ROWS>
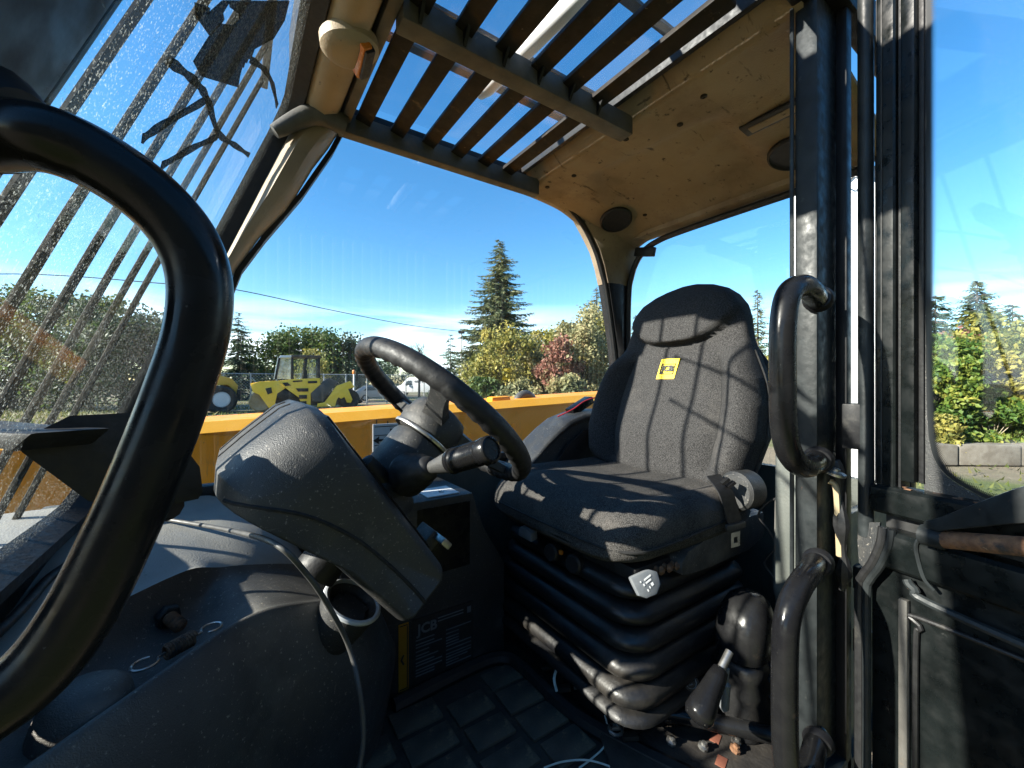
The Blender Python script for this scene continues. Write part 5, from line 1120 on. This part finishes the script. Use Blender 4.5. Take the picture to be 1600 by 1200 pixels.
# bare tree
rnd = random.Random(51); o = far(655, 50); bt_ = thing('bare_tree', 'bare-branched tree against the pale cloud beside the steering wheel', 'tree', tuple(o)); g = G()
g.tube([o, o+Vector((0, 0, 3.2)), o+Vector((0, 0, 6))], [.16, .11, .05], 6)
for k in range(46):
    z0 = rnd.uniform(2.2, 5.8); a = rnd.random()*6.283; ln = rnd.uniform(1.0, 2.6)*(1.1-z0/9); e = o+Vector((math.cos(a)*ln, math.sin(a)*ln, z0+ln*rnd.uniform(.5, 1.0)))
    g.tube([o+Vector((0, 0, z0)), e], [.045, .014], 4, caps=False)
    for j in range(4): q = (o+Vector((0, 0, z0))).lerp(e, rnd.uniform(.4, .9)); g.tube([q, q+Vector((rnd.uniform(-.6, .6), rnd.uniform(-.6, .6), rnd.uniform(.2, .7)))], [.02, .009], 3, caps=False)
g.build('branches', m_bark, bt_)
# middle autumn shrubs behind the boom
for i, (px, d, top, w, mt, lab) in enumerate([(785, 21, 508, 1.7, m_leaf_yel, 'yellow-green bush under the tall spruce'), (752, 24, 560, 1.2, m_leaf_mix, 'pale low bush at the foot of the lamp post'), (832, 22, 526, 1.4, m_leaf_mix, 'pale green bush between spruce and red bush'), (850, 20, 560, .9, m_leaf_red, 'low red-brown bush above the yellow boom'), (872, 19, 524, 1.0, m_leaf_red, 'red-leaved tall bush left of the seat'), (908, 20, 480, 1.5, m_leaf_mix, 'tall pale bush left of the seat backrest'), (945, 21, 490, 1.2, m_leaf_yel, 'yellowing bush behind the rear pillar'), (815, 18, 590, .9, m_leaf_mix, 'low grey-green bush just above the boom'), (760, 19, 592, 1.0, m_leaf_grn, 'low green bush at the right rim of the steering wheel'), (852, 24, 514, 1.4, m_leaf_yel, 'yellow-green bush behind the red ones'), (815, 26, 522, 1.5, m_leaf_grn, 'green bush right behind the yellow one under the spruce'), (925, 23, 470, 1.5, m_leaf_mix, 'tallest pale bush beside the rear pillar'), (885, 18, 585, .8, m_leaf_mix, 'low pale bush near the seat bolster')]):
    broad('autumn_bush', lab, px, d, top, w, mt, 8000, .17, 60+i, 'bush', 'autumn bushes behind the boom', trunk=.03, base=.0, clumps=30)
# right-hand shrubs in the door pane
for i, (px, d, top, w, mt, lab) in enumerate([(1462, 10.0, 530, .85, m_leaf_lime, 'bright green shrub beside the dotted pane edge'), (1450, 9.6, 650, .6, m_leaf_yel, 'low yellow shrub in the lower corner of the door pane'), (1515, 10.6, 522, 1.05, m_leaf_yel, 'yellow-leaved shrub in the middle of the door pane'), (1540, 9.7, 612, .7, m_leaf_lime, 'green shrub with dry stems in the door pane'), (1585, 10.2, 482, 1.2, m_leaf_yel, 'tall yellow shrub at the right edge of the door pane'), (1605, 9.8, 640, .9, m_leaf_grn, 'dark green shrub low at the right edge of the door pane'), (1490, 13.5, 518, 1.5, m_leaf_red, 'reddish shrub behind the green one in the door pane'), (1700, 10.2, 520, 1.2, m_leaf_grn, 'green shrub just beyond the right picture edge'), (1400, 11, 560, .9, m_leaf_grn, 'green shrub hidden mostly by the door frame'), (1215, 16, 560, 1.5, m_leaf_yel, 'yellowing shrub seen past the upper grab handle')]):
    broad('leafy_shrub', lab, px, d, top, w, mt, 14000, .125 if d < 12 else .16, 80+i, 'bush', 'shrubs along the concrete blocks', trunk=.03, base=.0, clumps=34)
# unseen shed added behind the camera to cut the sky fill
shd = thing('sky_blocker_shed', 'dark corrugated shed added unseen behind the viewpoint to cut sky light', 'shed', (0, -7, 0))
g = G(); pr = []
for k in range(140): x = -14+k*.2; pr += [(x, -7.0), (x+.06, -7.0), (x+.09, -6.96), (x+.16, -6.96), (x+.19, -7.0)]
pr += [(14, -7.0), (14, -13), (-14, -13)]
g.prism(pr, lambda p, z: (p[0], p[1], z), -.1, 5.6); g.build('wall', M('dark_sheet_metal', (.05, .06, .055), (.08, .085, .08), .6, 2), shd)
G().prism([(-6.6, 5.55), (-10, 7.2), (-13.4, 5.55), (-13.4, 5.7), (-10, 7.4), (-6.6, 5.7)], lambda p, x: (x, p[0], p[1]), -14.4, 14.4).build('roof', M('grey_roof_sheet', (.12, .12, .12), None, .6, 2), shd)
# far houses behind the shrubs
hs = Side(1590, 26, R(-20))
ho = thing('house', 'white house with red tiled roof behind the right-hand shrubs', 'house', tuple(hs.o))
hs.poly([(-5, 0), (5, 0), (5, 3.0), (-5, 3.0)], 0, 6, 'wall', m_white, ho, 0)
m_tile = M('red_roof_tiles', (.30, .10, .06), (.40, .16, .10), .8, 5)
hs.poly([(-5.3, 2.95), (5.3, 2.95), (5.3, 3.1), (4.5, 5.0), (-4.5, 5.0), (-5.3, 3.1)], -.3, 6.3, 'roof', m_tile, ho, 0)
for a in (-3, 0, 3):
    w1 = hs.poly([(a-.5, 1.1), (a+.5, 1.1), (a+.5, 2.3), (a-.5, 2.3)], -.03, .05, 'window', m_carglass, ho, 0)
# dry stems in the shrubs
rnd = random.Random(9); q = far(1552, 9.25); g = G()
for k in range(7):
    a = rnd.uniform(-.5, .5); g.tube([q+Vector((0, 0, .45)), q+RT*a*1.2+Vector((0, rnd.uniform(-.2, .2), .7+rnd.random()*.8))], [.008, .003], 4)
tag(g.build('dry_stems', m_tan), 'spray of dry straw-coloured stems among the green shrubs', 'dry plant')
# grass on the yard
rnd = random.Random(21); vv = []; ff = []
for k in range(26000):
    d = 11+rnd.random()**1.4*24; px = rnd.uniform(-200, 1000); o = far(px, d)
    if mnoise.noise(Vector((o.x*.16, o.y*.16, 3))) < -.02: continue
    h = rnd.uniform(.06, .24); a = rnd.random()*6.283; wv_ = Vector((math.cos(a), math.sin(a), 0))*rnd.uniform(.02, .05); i0 = len(vv)
    vv += [o-wv_, o+wv_, o+Vector((rnd.gauss(0, .08), rnd.gauss(0, .08), h))]; ff.append((i0, i0+1, i0+2))
for k in range(700):
    d = 6.5+rnd.random()*4; px = rnd.uniform(1350, 2000); o = far(px, d); h = rnd.uniform(.03, .12); a = rnd.random()*6.283; wv_ = Vector((math.cos(a), math.sin(a), 0))*rnd.uniform(.01, .03); i0 = len(vv)
    vv += [o-wv_, o+wv_, o+Vector((rnd.gauss(0, .05), rnd.gauss(0, .05), h))]; ff.append((i0, i0+1, i0+2))
me = bpy.data.meshes.new('yard_grass'); me.from_pydata(vv, [], ff); go = link('yard_grass', me, m_grass, None, 'stuff'); go['label'] = 'short rough grass growing over the yard'; go['category'] = 'grass'
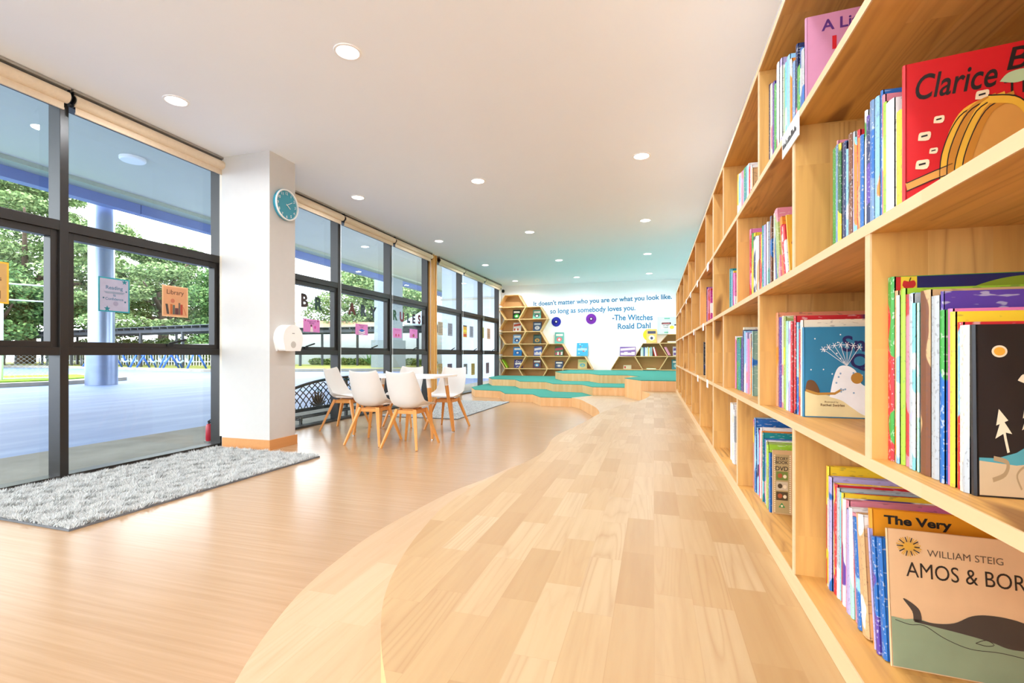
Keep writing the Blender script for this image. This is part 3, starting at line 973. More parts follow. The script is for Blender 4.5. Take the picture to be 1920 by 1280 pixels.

YOUR INSTRUCTIONS> Pull out every line holding "this" from the records above, and copy it.

ANSWER TO THE TASK>
The Blender Python script for this scene continues. Write part 5, from line 1120 on. This part finishes the script. Use Blender 4.5. Take the picture to be 1600 by 1200 pixels.
Keep writing the Blender script for this image. This is part 3, starting at line 973. More parts follow. The script is for Blender 4.5. Take the picture to be 1920 by 1280 pixels.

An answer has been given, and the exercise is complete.